Ballalae wasn’t actually liberated until 1945 – when troops found the remains of the murdered PoWs in shallow trenches… and then a mass grave containing the bodies of another 436 artillerymen who died building the air strip.

They were re-interred in separate graves at the Bomama War Cemetery near Port Moresby, Papua New Guinea, their headstones marked only with the words: Here lies a Soldier, known only to God.

 

It was 2003 before the prisoners were honoured when three relatives made a pilgrimage to Ballalae and dedicated a memorial – with a plaque donated by the Royal Artillery Association on the airfield.

As it is not a registered Commonwealth War Grave it does not receive any regular maintenance and there’s no-one on uninhabited Ballalae to tend to it.
Nevertheless, British High Commissioner to the Solomon Islands Tom Coward is keen to ensure the memorial is maintained.

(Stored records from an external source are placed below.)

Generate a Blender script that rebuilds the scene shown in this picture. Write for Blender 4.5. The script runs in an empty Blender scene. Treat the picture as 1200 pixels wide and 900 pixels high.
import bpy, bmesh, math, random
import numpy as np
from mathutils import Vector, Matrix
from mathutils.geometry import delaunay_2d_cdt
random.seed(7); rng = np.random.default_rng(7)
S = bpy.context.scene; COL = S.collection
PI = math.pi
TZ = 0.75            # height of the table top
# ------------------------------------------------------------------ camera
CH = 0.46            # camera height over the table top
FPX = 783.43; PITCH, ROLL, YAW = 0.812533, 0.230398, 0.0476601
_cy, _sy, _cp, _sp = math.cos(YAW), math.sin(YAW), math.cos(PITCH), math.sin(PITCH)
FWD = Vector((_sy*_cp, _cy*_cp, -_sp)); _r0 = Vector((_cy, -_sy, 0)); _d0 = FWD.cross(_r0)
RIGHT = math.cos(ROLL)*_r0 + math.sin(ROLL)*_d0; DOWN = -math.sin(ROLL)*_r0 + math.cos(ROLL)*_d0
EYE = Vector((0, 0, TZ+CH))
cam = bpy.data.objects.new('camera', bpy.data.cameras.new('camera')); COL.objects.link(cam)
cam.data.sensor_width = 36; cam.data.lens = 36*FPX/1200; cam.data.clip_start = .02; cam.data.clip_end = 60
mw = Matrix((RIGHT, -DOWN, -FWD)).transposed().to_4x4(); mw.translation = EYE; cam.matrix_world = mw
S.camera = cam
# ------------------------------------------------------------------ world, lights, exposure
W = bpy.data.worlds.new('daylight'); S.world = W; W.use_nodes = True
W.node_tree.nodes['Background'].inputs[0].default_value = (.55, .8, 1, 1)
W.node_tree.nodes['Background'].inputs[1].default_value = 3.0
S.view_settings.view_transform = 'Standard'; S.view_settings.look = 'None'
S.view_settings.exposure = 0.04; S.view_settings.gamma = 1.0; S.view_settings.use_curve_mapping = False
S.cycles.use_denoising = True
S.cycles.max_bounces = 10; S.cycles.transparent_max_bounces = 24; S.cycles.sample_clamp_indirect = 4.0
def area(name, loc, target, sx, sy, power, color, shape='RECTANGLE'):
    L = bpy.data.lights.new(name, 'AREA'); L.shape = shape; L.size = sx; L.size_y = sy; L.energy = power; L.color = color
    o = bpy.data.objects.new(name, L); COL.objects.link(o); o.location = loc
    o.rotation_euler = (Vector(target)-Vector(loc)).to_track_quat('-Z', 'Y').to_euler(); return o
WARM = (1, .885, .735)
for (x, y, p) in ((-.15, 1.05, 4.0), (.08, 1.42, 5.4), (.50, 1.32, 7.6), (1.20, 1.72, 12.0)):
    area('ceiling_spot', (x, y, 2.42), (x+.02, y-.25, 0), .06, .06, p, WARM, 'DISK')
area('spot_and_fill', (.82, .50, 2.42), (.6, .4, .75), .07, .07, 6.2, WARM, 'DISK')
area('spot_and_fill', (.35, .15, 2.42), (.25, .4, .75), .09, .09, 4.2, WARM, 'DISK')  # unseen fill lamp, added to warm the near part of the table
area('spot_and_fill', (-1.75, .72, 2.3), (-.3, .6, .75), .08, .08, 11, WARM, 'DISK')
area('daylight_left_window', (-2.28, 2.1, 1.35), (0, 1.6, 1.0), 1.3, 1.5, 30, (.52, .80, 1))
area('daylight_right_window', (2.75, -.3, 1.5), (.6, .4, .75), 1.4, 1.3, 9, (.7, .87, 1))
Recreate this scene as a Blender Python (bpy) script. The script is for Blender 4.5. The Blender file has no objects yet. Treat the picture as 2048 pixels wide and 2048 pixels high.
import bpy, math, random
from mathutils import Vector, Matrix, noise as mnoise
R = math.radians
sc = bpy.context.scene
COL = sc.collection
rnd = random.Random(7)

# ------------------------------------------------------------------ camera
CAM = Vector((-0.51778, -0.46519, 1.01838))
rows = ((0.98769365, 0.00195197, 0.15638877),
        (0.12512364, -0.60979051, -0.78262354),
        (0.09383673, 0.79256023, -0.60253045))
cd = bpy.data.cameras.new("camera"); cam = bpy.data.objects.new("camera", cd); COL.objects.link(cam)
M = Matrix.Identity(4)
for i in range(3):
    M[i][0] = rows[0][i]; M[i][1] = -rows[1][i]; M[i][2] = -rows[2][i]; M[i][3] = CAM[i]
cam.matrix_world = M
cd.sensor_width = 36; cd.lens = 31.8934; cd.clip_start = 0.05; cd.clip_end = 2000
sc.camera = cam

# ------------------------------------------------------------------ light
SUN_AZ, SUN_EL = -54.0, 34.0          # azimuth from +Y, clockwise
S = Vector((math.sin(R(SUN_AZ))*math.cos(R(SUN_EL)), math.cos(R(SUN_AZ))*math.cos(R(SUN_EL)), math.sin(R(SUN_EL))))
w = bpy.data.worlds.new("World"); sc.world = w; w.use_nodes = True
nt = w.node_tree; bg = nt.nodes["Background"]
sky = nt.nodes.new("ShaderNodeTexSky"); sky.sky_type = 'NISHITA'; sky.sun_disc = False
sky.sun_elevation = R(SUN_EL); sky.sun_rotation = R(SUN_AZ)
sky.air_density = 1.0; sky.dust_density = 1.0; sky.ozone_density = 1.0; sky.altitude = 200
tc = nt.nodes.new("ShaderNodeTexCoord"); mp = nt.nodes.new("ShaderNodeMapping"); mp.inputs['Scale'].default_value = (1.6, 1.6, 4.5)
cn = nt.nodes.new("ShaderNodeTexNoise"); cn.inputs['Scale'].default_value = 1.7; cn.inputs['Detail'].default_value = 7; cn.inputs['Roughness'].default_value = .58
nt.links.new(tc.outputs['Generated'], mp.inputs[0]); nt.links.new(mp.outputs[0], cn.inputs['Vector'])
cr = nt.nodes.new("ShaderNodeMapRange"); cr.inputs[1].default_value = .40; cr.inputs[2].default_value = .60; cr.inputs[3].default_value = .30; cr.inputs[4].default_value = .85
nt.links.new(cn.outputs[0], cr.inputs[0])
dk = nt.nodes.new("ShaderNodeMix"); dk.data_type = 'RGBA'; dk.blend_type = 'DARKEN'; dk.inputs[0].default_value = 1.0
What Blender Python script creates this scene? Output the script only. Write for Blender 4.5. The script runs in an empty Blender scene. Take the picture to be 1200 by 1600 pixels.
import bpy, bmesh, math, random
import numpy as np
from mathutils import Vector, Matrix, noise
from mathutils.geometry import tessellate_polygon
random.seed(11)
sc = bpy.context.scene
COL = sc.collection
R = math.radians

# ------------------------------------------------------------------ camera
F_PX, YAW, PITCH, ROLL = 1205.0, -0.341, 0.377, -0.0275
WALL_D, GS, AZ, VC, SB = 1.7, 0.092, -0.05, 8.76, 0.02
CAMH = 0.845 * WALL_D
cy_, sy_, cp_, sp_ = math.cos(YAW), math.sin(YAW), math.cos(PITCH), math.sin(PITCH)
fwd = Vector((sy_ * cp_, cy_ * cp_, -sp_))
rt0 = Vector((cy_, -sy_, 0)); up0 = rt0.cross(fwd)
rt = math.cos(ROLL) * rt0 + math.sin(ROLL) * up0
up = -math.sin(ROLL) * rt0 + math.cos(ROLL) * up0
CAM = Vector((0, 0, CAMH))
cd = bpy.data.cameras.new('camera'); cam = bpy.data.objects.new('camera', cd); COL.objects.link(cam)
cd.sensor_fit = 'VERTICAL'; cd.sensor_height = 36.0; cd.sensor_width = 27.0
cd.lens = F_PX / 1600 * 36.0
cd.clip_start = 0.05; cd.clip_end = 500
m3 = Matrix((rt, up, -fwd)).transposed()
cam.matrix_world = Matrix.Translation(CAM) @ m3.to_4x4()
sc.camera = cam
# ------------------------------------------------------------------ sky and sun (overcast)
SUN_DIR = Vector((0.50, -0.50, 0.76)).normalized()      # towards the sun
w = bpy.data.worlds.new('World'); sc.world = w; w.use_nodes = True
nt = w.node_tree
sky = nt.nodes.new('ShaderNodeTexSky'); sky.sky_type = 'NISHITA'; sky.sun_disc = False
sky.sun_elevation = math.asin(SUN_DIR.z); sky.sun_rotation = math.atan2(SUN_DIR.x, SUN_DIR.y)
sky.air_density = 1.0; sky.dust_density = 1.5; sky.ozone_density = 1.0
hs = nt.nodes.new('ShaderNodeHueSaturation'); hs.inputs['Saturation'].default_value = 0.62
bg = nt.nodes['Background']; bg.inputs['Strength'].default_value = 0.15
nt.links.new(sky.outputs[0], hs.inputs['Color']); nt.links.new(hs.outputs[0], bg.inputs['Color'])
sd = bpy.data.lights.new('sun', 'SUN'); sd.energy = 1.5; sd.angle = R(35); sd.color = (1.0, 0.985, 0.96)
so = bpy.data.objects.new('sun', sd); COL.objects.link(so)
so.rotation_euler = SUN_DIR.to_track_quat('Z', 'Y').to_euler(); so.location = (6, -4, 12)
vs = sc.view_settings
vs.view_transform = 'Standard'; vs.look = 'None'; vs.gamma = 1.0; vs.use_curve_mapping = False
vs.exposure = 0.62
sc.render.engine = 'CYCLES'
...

The 80th anniversary of the atrocity and the presence of HMS Tamar – on the latest leg of her five-year Asia-Pacific patrol – allowed just that.

The crew got to work removing the rust and tropical grime of 16 years – when the monument was rebuilt after its initial battering from the elements - returning the memorial to its former glory.

“Ballalae is – simultaneously – the site of a horrific chapter of World War 2, in the most inhospitable of places, and now a peaceful and idyllic island. Our sailors were eager to pay their respects and did so beautifully,” said Commander Teilo Elliot-Smith, Tamar’s Commanding Officer.

A service of re-dedication was held to remember the soldiers who had died on the island, led by the patrol ship’s chaplain Rev Mick Uffindell, joined by sailors, Mr Coward, and the local island chiefs who kindly allow the memorial to stand on their ancestral land.

“It was an incredible privilege to be able to pay tribute to these servicemen and their families,” said Rev Uffindell. “In addition to restoring the memorial we placed 517 white stones, one for each individual who lost their life on Ballalae Island.”

HMS Tamar is permanently deployed to the Indo-Pacific region with her sister ship HMS Spey and has been visiting the Solomon Islands to support the British High Commission and strengthen the UK’s civil and military ties with the islands which have been a member of the Commonwealth since their Independence in 1978.